- Exercise objective:
Set down each line of the data below exactly as it stands, dropping the pictures.

>>>

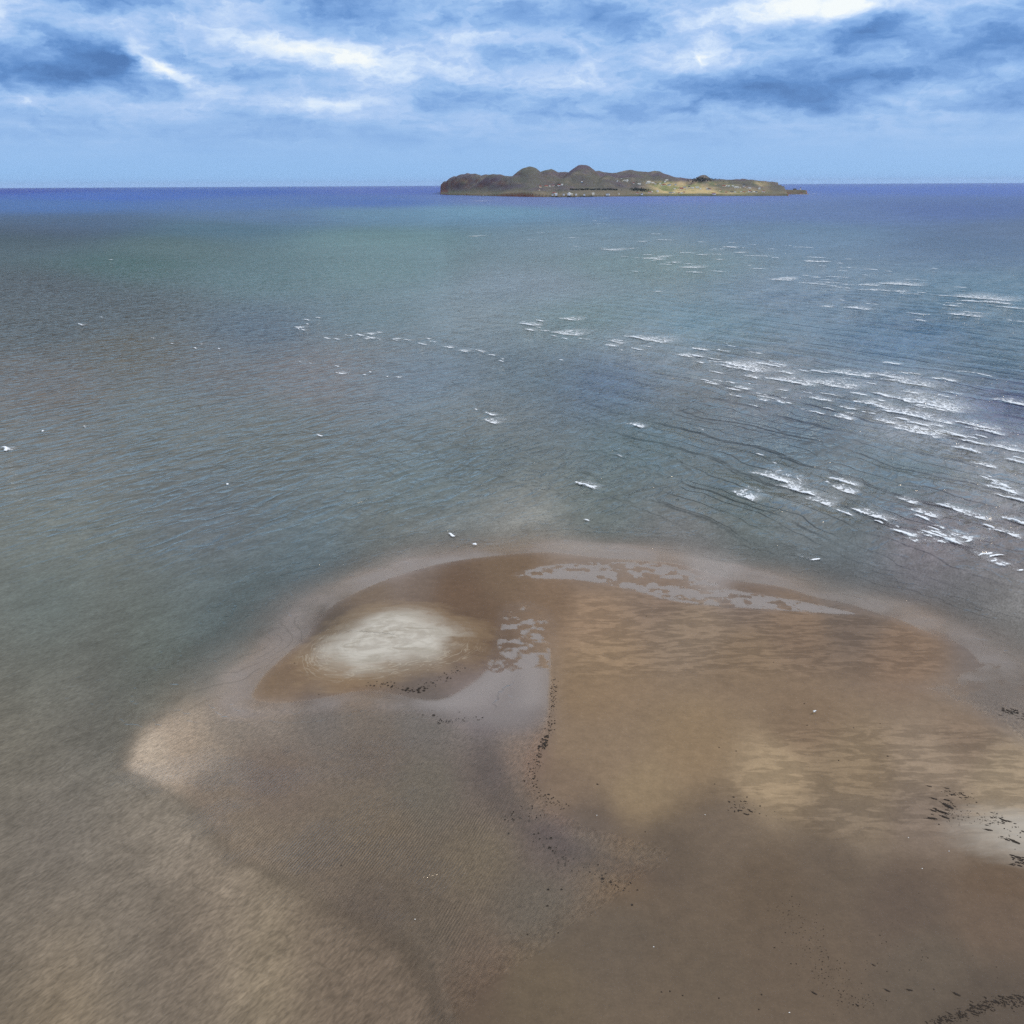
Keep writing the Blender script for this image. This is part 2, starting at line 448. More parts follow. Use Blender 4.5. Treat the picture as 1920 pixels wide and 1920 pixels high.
# colour of the water body (turbid, over bars and in the deeper channels): seen colour, place by place
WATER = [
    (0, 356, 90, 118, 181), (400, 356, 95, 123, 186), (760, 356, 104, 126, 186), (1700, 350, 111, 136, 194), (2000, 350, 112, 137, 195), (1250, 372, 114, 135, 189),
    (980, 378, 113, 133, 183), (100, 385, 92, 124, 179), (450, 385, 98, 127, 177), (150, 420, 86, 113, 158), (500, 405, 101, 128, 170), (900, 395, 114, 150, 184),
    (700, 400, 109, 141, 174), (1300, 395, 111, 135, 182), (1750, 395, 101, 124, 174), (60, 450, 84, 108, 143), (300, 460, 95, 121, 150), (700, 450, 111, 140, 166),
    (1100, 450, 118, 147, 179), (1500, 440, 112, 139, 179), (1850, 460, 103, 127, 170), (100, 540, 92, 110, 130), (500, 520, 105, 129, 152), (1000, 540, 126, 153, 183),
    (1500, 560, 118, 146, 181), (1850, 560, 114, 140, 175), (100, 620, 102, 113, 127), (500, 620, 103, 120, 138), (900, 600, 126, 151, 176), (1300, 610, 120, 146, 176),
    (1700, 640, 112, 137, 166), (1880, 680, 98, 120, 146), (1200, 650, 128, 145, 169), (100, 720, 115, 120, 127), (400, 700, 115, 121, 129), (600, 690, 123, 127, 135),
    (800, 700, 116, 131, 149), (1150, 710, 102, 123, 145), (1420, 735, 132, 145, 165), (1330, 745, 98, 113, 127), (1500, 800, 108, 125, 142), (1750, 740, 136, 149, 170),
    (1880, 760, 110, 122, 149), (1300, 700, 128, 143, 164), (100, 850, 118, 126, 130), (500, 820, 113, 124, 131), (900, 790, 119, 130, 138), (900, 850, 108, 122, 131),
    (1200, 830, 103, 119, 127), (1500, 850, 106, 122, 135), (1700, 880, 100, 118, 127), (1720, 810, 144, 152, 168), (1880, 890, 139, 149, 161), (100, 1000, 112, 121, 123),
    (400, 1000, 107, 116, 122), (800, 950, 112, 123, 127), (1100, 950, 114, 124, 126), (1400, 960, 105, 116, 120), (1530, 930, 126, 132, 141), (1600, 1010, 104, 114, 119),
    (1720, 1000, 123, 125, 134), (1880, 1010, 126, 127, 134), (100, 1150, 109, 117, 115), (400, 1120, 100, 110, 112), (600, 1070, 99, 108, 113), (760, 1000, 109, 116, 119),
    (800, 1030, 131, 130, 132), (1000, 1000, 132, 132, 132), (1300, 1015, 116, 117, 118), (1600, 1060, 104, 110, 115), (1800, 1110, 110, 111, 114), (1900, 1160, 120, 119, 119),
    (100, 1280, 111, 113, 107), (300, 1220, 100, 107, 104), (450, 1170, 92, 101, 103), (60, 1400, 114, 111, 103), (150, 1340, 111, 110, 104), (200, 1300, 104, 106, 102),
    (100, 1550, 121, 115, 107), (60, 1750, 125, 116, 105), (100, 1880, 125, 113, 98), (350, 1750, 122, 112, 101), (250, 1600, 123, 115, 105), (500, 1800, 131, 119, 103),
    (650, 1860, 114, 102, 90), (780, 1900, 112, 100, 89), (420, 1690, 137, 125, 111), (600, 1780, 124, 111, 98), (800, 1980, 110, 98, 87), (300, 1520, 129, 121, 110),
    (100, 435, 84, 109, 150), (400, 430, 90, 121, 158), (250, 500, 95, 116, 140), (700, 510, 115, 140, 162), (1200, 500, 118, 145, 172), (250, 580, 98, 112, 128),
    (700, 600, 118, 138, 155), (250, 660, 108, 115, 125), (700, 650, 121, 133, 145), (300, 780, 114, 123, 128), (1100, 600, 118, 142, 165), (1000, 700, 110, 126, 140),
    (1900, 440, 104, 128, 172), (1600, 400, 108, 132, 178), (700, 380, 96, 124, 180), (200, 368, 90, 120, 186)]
WA = np.array(WATER, float)
WATER_D = np.array([[-850,159,604],[126,410,791],[206,508,1023],[246,564,1085],[309,606,1084],[469,853,1200],[639,988,1200],[567,928,1200],[531,882,1200],[857,1200,1200],[656,1024,1200],[728,1143,1200],[631,1017,1200],[600,1036,1200],[528,875,1200],[857,1200,1200],[808,1200,1200],[755,1200,1200],[929,1200,1200],[777,1200,1200],[619,1059,1200],[-456,128,1200],[459,932,1200],[1082,1200,1200],[1046,1200,1200],[695,1151,1200],[25,-92,328],[-103,527,1200],[1142,1200,1200],[611,1151,1200],[280,651,1200],[492,889,1200],[1013,1200,1200],[337,379,714],[347,523,979],[616,618,1008],[419,738,1200],[-220,279,1024],[1200,1200,1200],[-1200,-1200,-1200],[-131,-59,340],[997,1200,1200],[-109,-49,494],[1088,1200,1200],[245,234,439],[244,285,452],[713,782,1013],[-215,-152,3],[166,362,651],[-378,-343,-323],[-489,4,253],[1200,1200,1200],[926,817,707],[295,348,515],[132,195,462],[-147,132,459],[-292,-151,107],[-70,116,284],[1200,1200,1200],[-508,-172,24],[886,537,693],[70,28,190],[-253,-139,46],[365,425,534],[182,483,788],[-286,-132,73],[1200,1200,1200],[1200,1200,1200],[518,601,866],[360,440,721],[-357,-203,-40],[533,550,565],[35,67,132],[27,91,155],[-459,-128,123],[-221,-257,-199],[96,-11,57],[-269,-180,-59],[28,-13,47],[-697,-565,-372],[337,167,24],[-628,-540,-380],[-269,-260,-168],[-186,-172,-193],[-318,-273,-184],[-458,-354,-258],[464,287,213],[-97,-110,-50],[342,221,174],[417,301,237],[928,1200,1200],[821,1200,1200],[330,1013,1200],[483,1002,1200],[766,1200,1200],[-148,53,680],[307,756,1200],[420,515,642],[467,622,1091],[340,482,789],[744,1200,1200],[281,582,1050],[857,1200,1200],[613,972,1200],[419,755,1200],[420,744,1084]]) / 1e4


def wchart(u, v):
    return u / 380.0, 1.9 * np.log((np.maximum(v, 352) - 330) / 30.0)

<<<

- Reply to the exercise:
Keep writing the Blender script for this image. This is part 2, starting at line 448. More parts follow. Use Blender 4.5. Treat the picture as 1920 pixels wide and 1920 pixels high.
# colour of the water body (turbid, over bars and in the deeper channels): seen colour, place by place
WATER = [
    (0, 356, 90, 118, 181), (400, 356, 95, 123, 186), (760, 356, 104, 126, 186), (1700, 350, 111, 136, 194), (2000, 350, 112, 137, 195), (1250, 372, 114, 135, 189),
    (980, 378, 113, 133, 183), (100, 385, 92, 124, 179), (450, 385, 98, 127, 177), (150, 420, 86, 113, 158), (500, 405, 101, 128, 170), (900, 395, 114, 150, 184),
    (700, 400, 109, 141, 174), (1300, 395, 111, 135, 182), (1750, 395, 101, 124, 174), (60, 450, 84, 108, 143), (300, 460, 95, 121, 150), (700, 450, 111, 140, 166),
    (1100, 450, 118, 147, 179), (1500, 440, 112, 139, 179), (1850, 460, 103, 127, 170), (100, 540, 92, 110, 130), (500, 520, 105, 129, 152), (1000, 540, 126, 153, 183),
    (1500, 560, 118, 146, 181), (1850, 560, 114, 140, 175), (100, 620, 102, 113, 127), (500, 620, 103, 120, 138), (900, 600, 126, 151, 176), (1300, 610, 120, 146, 176),
    (1700, 640, 112, 137, 166), (1880, 680, 98, 120, 146), (1200, 650, 128, 145, 169), (100, 720, 115, 120, 127), (400, 700, 115, 121, 129), (600, 690, 123, 127, 135),
    (800, 700, 116, 131, 149), (1150, 710, 102, 123, 145), (1420, 735, 132, 145, 165), (1330, 745, 98, 113, 127), (1500, 800, 108, 125, 142), (1750, 740, 136, 149, 170),
    (1880, 760, 110, 122, 149), (1300, 700, 128, 143, 164), (100, 850, 118, 126, 130), (500, 820, 113, 124, 131), (900, 790, 119, 130, 138), (900, 850, 108, 122, 131),
    (1200, 830, 103, 119, 127), (1500, 850, 106, 122, 135), (1700, 880, 100, 118, 127), (1720, 810, 144, 152, 168), (1880, 890, 139, 149, 161), (100, 1000, 112, 121, 123),
    (400, 1000, 107, 116, 122), (800, 950, 112, 123, 127), (1100, 950, 114, 124, 126), (1400, 960, 105, 116, 120), (1530, 930, 126, 132, 141), (1600, 1010, 104, 114, 119),
    (1720, 1000, 123, 125, 134), (1880, 1010, 126, 127, 134), (100, 1150, 109, 117, 115), (400, 1120, 100, 110, 112), (600, 1070, 99, 108, 113), (760, 1000, 109, 116, 119),
    (800, 1030, 131, 130, 132), (1000, 1000, 132, 132, 132), (1300, 1015, 116, 117, 118), (1600, 1060, 104, 110, 115), (1800, 1110, 110, 111, 114), (1900, 1160, 120, 119, 119),
    (100, 1280, 111, 113, 107), (300, 1220, 100, 107, 104), (450, 1170, 92, 101, 103), (60, 1400, 114, 111, 103), (150, 1340, 111, 110, 104), (200, 1300, 104, 106, 102),
    (100, 1550, 121, 115, 107), (60, 1750, 125, 116, 105), (100, 1880, 125, 113, 98), (350, 1750, 122, 112, 101), (250, 1600, 123, 115, 105), (500, 1800, 131, 119, 103),
    (650, 1860, 114, 102, 90), (780, 1900, 112, 100, 89), (420, 1690, 137, 125, 111), (600, 1780, 124, 111, 98), (800, 1980, 110, 98, 87), (300, 1520, 129, 121, 110),
    (100, 435, 84, 109, 150), (400, 430, 90, 121, 158), (250, 500, 95, 116, 140), (700, 510, 115, 140, 162), (1200, 500, 118, 145, 172), (250, 580, 98, 112, 128),
    (700, 600, 118, 138, 155), (250, 660, 108, 115, 125), (700, 650, 121, 133, 145), (300, 780, 114, 123, 128), (1100, 600, 118, 142, 165), (1000, 700, 110, 126, 140),
    (1900, 440, 104, 128, 172), (1600, 400, 108, 132, 178), (700, 380, 96, 124, 180), (200, 368, 90, 120, 186)]
WA = np.array(WATER, float)
WATER_D = np.array([[-850,159,604],[126,410,791],[206,508,1023],[246,564,1085],[309,606,1084],[469,853,1200],[639,988,1200],[567,928,1200],[531,882,1200],[857,1200,1200],[656,1024,1200],[728,1143,1200],[631,1017,1200],[600,1036,1200],[528,875,1200],[857,1200,1200],[808,1200,1200],[755,1200,1200],[929,1200,1200],[777,1200,1200],[619,1059,1200],[-456,128,1200],[459,932,1200],[1082,1200,1200],[1046,1200,1200],[695,1151,1200],[25,-92,328],[-103,527,1200],[1142,1200,1200],[611,1151,1200],[280,651,1200],[492,889,1200],[1013,1200,1200],[337,379,714],[347,523,979],[616,618,1008],[419,738,1200],[-220,279,1024],[1200,1200,1200],[-1200,-1200,-1200],[-131,-59,340],[997,1200,1200],[-109,-49,494],[1088,1200,1200],[245,234,439],[244,285,452],[713,782,1013],[-215,-152,3],[166,362,651],[-378,-343,-323],[-489,4,253],[1200,1200,1200],[926,817,707],[295,348,515],[132,195,462],[-147,132,459],[-292,-151,107],[-70,116,284],[1200,1200,1200],[-508,-172,24],[886,537,693],[70,28,190],[-253,-139,46],[365,425,534],[182,483,788],[-286,-132,73],[1200,1200,1200],[1200,1200,1200],[518,601,866],[360,440,721],[-357,-203,-40],[533,550,565],[35,67,132],[27,91,155],[-459,-128,123],[-221,-257,-199],[96,-11,57],[-269,-180,-59],[28,-13,47],[-697,-565,-372],[337,167,24],[-628,-540,-380],[-269,-260,-168],[-186,-172,-193],[-318,-273,-184],[-458,-354,-258],[464,287,213],[-97,-110,-50],[342,221,174],[417,301,237],[928,1200,1200],[821,1200,1200],[330,1013,1200],[483,1002,1200],[766,1200,1200],[-148,53,680],[307,756,1200],[420,515,642],[467,622,1091],[340,482,789],[744,1200,1200],[281,582,1050],[857,1200,1200],[613,972,1200],[419,755,1200],[420,744,1084]]) / 1e4


def wchart(u, v):
    return u / 380.0, 1.9 * np.log((np.maximum(v, 352) - 330) / 30.0)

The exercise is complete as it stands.